What Have You Done is brilliantly written with a touch of harmonica giving it extra feeling as Cinnamon asks questions and demands answers. Belter is introduced with a touch of Cinnamon-mania in the background. It's heartfelt, moving and funny all at the same time.

I think I love he, she gets underneath my skin
But I've stung a few times so i don't let no-one in
No' even belter
She is a belter

Sirens usher in Fortune Favours The Bold before a beautiful guitar riff kicks in and Cinnamon is in fine voice and the song is rich in melody.

The title track has a nod to Scarface from the off and adds on to the Wizard of Oz later on. There is another nice picked guitar riff and Gerry singing his heart out, seemingly lost in the music.

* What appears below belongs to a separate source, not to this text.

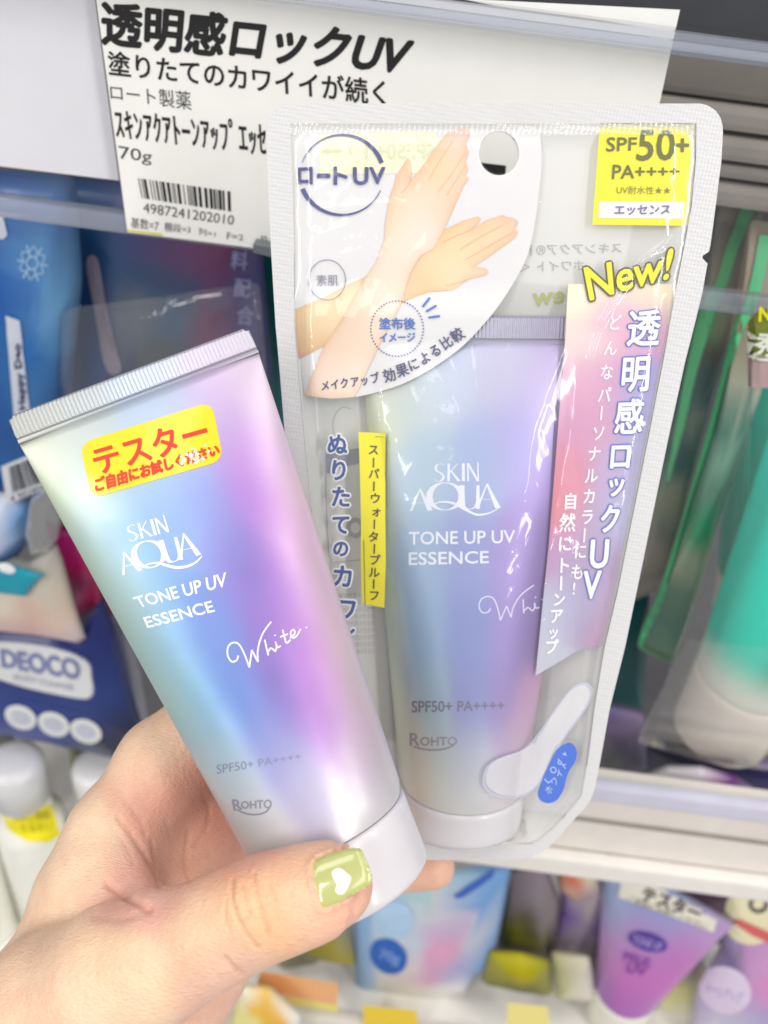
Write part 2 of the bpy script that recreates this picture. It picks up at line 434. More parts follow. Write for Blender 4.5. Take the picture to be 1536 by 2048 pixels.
box('bottom_lip', (-0.5, D_CARD - 0.0045, zb2), (0.5, D_CARD + 0.002, zb), M_lip, rail, 0.0014)
D_BAR = D_CARD + 0.035
for (v0, v1, dd, mm) in ((110, 205, 0.004, mat('taupe_lip', (112, 107, 100), rough=0.5, var=0.08)), (212, 262, 0.0, M_grey), (272, 318, -0.003, M_grey), (326, 356, -0.001, M_grey), (364, 408, -0.004, M_grey)):
    box('shelf_lip', (0.02, D_BAR + dd, zat(1450, v1, D_BAR)), (0.6, D_BAR + 0.012, zat(1450, v0, D_BAR)), mm, shelf, 0.0022)
box('shelf_underside', (-0.7, 0.315, zat(1300, -300, 0.30)), (0.7, 0.468, zat(1300, -290, 0.30)), M_dark, shelf)
box('shelf_shadow_sheet', (-0.9, 0.330, zat(1300, 300, 0.33)), (0.9, 0.335, zat(1300, -280, 0.33)), M_dark, shelf)  # dark sheet standing in for the shadow inside the upper shelf
# middle shelf on the right, with its cream price rail
D_MID = 0.25
xm = VP(D_MID).hit(700, 1500)[0].x
zm0 = zat(1400, 1575, D_MID); zm1 = zat(1400, 1718, D_MID); zm2 = zat(1400, 1748, D_MID)
mr_ = box('middle_price_rail', (xm, D_MID - 0.004, zm1), (0.7, D_MID + 0.004, zm0), M_cream, shelf, 0.0018)
box('rail_lip', (xm, D_MID - 0.010, zm0 - 0.007), (0.7, D_MID - 0.0042, zm0 + 0.004), mat('lavender_lip', (205, 203, 222), rough=0.25, coat=0.3), mr_, 0.002)
box('rail_lip', (xm, D_MID - 0.011, zm2), (0.7, D_MID - 0.0042, zm1 + 0.001), mat('cream_lip', (234, 230, 224), rough=0.3), mr_, 0.002)
box('rail_groove', (xm, D_MID - 0.0052, (zm0 + zm1) / 2 - 0.002), (0.7, D_MID - 0.0042, (zm0 + zm1) / 2), M_grey, mr_)
# bottom shelf
D_BOT = 0.262
zfl = zat(60, 1842, 0.30)
box('bottom_board', (-0.9, D_BOT + 0.004, zfl - 0.012), (0.9, 0.468, zfl), mat('white_shelf_board', (236, 234, 228), rough=0.35), shelf, 0.001)
br_ = box('bottom_price_rail', (-0.9, D_BOT - 0.004, zfl - 0.075), (0.9, D_BOT + 0.003, zfl + 0.004), mat('grey_cream_rail', (228, 222, 208), rough=0.35), shelf, 0.002)

# ================================================================== price cards in the rail
M_paper = mat('card_paper', (246, 246, 242), rough=0.75, var=0.015)
M_paper2 = mat('blank_paper', (236, 236, 243), rough=0.7, var=0.015)
VC = VP(D_CARD - 0.0056)
def card(name, label, cat, poly, surf, material, th=0.0004):
    c = Vector(surf.hit(sum(p[0] for p in poly) / len(poly), sum(p[1] for p in poly) / len(poly))[0])
    r = thing(name, label, cat, c)
    V, F = cut_polys([poly], 0); n = len(V)
    pts = [surf.hit(x, y)[0] for x, y in V]; nn = surf.n
    m = len(poly); pts2 = pts + [p - nn * th for p in pts]
    F2 = F + [[i + n for i in f[::-1]] for f in F] + [[i, (i + 1) % m, n + (i + 1) % m, n + i] for i in range(m)]
    mk('card', pts2, F2, material, r, False); return r
pc = card('price_card', 'white price card with large black Japanese headline and barcode, behind the clear pouch', 'price card',
          [(187, -40), (1360, 20), (1345, 88), (1236, 588), (255, 464)], VC, M_paper)
K = ink((22, 22, 24), rough=0.6); K2 = ink((60, 60, 62), rough=0.6)
e = 0.00012
put('headline', text_quad('透明感ロックUV', [(206, 88), (800, 152), (204, 2), (832, 70)]), VC, e, K, pc, 0, bold=3.2)
put('subheadline', text_quad('塗りたてのカワイイが続く', [(219, 150), (772, 212), (215, 101), (770, 160)]), VC, e, K, pc, 0, bold=0.9)
put('maker_line', text_quad('ロート製薬', [(222, 199), (384, 221), (220, 168), (381, 183)], off=0.0), VC, e, K2, pc, 0)
put('product_line', text_quad('ｽｷﾝｱｸｱﾄｰﾝｱｯﾌﾟｴｯｾﾝｽ', [(234, 276), (572, 316), (227, 214), (569, 248)]), VC, e, K, pc, 0, bold=0.8)
put('weight_line', text_quad('70g', [(240, 325), (303, 331), (237, 291), (305, 302)]), VC, e, K2, pc, 0)
bars = []; x = 0.0; random.seed(3)
while x < 1:
    wdt = random.choice([1, 1, 2, 3]) / 95; 
    if x + wdt > 1: break
    q = [(284, 396), (470, 424), (276, 356), (469, 384)]
    bars.append([bil(q, x, 0), bil(q, x + wdt, 0), bil(q, x + wdt, 1), bil(q, x, 1)]); x += wdt + random.choice([1, 1, 1, 2, 2, 3]) / 95
decal('barcode', bars, VC, e, K, pc, 0)
put('barcode_number', text_quad('4987241202010', [(287, 425), (467, 450), (286, 405), (469, 431)]), VC, e, K2, pc, 0)
put('shelf_code', join(text_quad('基数=7', [(262, 455), (317, 463), (262, 434), (318, 441)]), text_quad('棚段=3', [(329, 462), (381, 467), (329, 443), (381, 452)]),
    text_quad('列=1', [(397, 470), (431, 474), (397, 455), (431, 462)]), text_quad('F=2', [(454, 478), (487, 481), (454, 464), (487, 470)]), text_quad('段', [(521, 488), (536, 490), (521, 470), (536, 472)])), VC, e, K2, pc, 0)
decal('black_block', [[(936, 322), (1012, 331), (1009, 376), (933, 366)]], VC, e, K, pc, 0)
decal('yellow_edge', [[(255, 462), (325, 471), (325, 467), (254, 458)]], VC, e, ink((225, 215, 60)), pc, 0)
bc = card('blank_card', 'blank pale white card in the rail, left of the printed price card', 'price card', [(-120, -60), (184, -45), (238, 361), (-120, 318)], VP(D_CARD + 0.0006), M_paper2)
rail_end = thing('rail_clip', 'small dark grey plastic rail end under the price card, beside the pouch edge', 'clip', VC.hit(530, 500)[0])
poly = [(506, 489), (545, 496), (560, 507), (549, 516), (506, 505)]
V, F = cut_polys([poly], 0); p1 = [VP(D_CARD - 0.011).hit(x, y)[0] for x, y in V]; p2 = [p + Vector((0, 0.012, 0)) for p in p1]; n = len(poly)
mk('clip', p1 + p2, F + [[i + n for i in f[::-1]] for f in F] + [[i, (i + 1) % n, n + (i + 1) % n, n + i] for i in range(n)], mat('grey_clip', (105, 112, 116), rough=0.4), rail_end, False)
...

Keysies is my favourite song on the album, its a stunner. Only 90 seconds long it is pure Gerry Cinnamon at his very best. His vocal is rich and soulful as he reminisces about childhood memories running with the wind, the rain, what he was wearing, late home from school, playing soldiers in the park until dark.... It's just Gerry and his acoustic, no loops or extra tracks...and it is beautiful.

Diamonds in the Mud is another autobiographical story with confessions, observations (very funny at times) and philosophical gems. It is Cinnamons love letter to his home town, his favourite places and the Glaswegian people and banter.

The album closes with War TV and its like a modern day Scottish folk song, a Dylan-esque protest song - telling it like it is.

They're all quick to make war
But they won't send their sons
Shout the odds like a gangster
But they won't hold a gun

I'm no' that religious
But if God's got a plan
Then I don't think it's bombing in a far away land

Erratic Cinematic captures a moment for Cinnamon. The question what next? is already on many peoples lips. Gerry's Barrowland Ballroom in December sold out in a few hours, he certainly has more songs up his sleeves and the album highlights just what a talent he is with a pen and his voice.

With no radio play, no booking agent, no record label.....there is no problem for Gerry Cinnamon who is doing his thing in his way and people are loving it. It is a match made in heaven.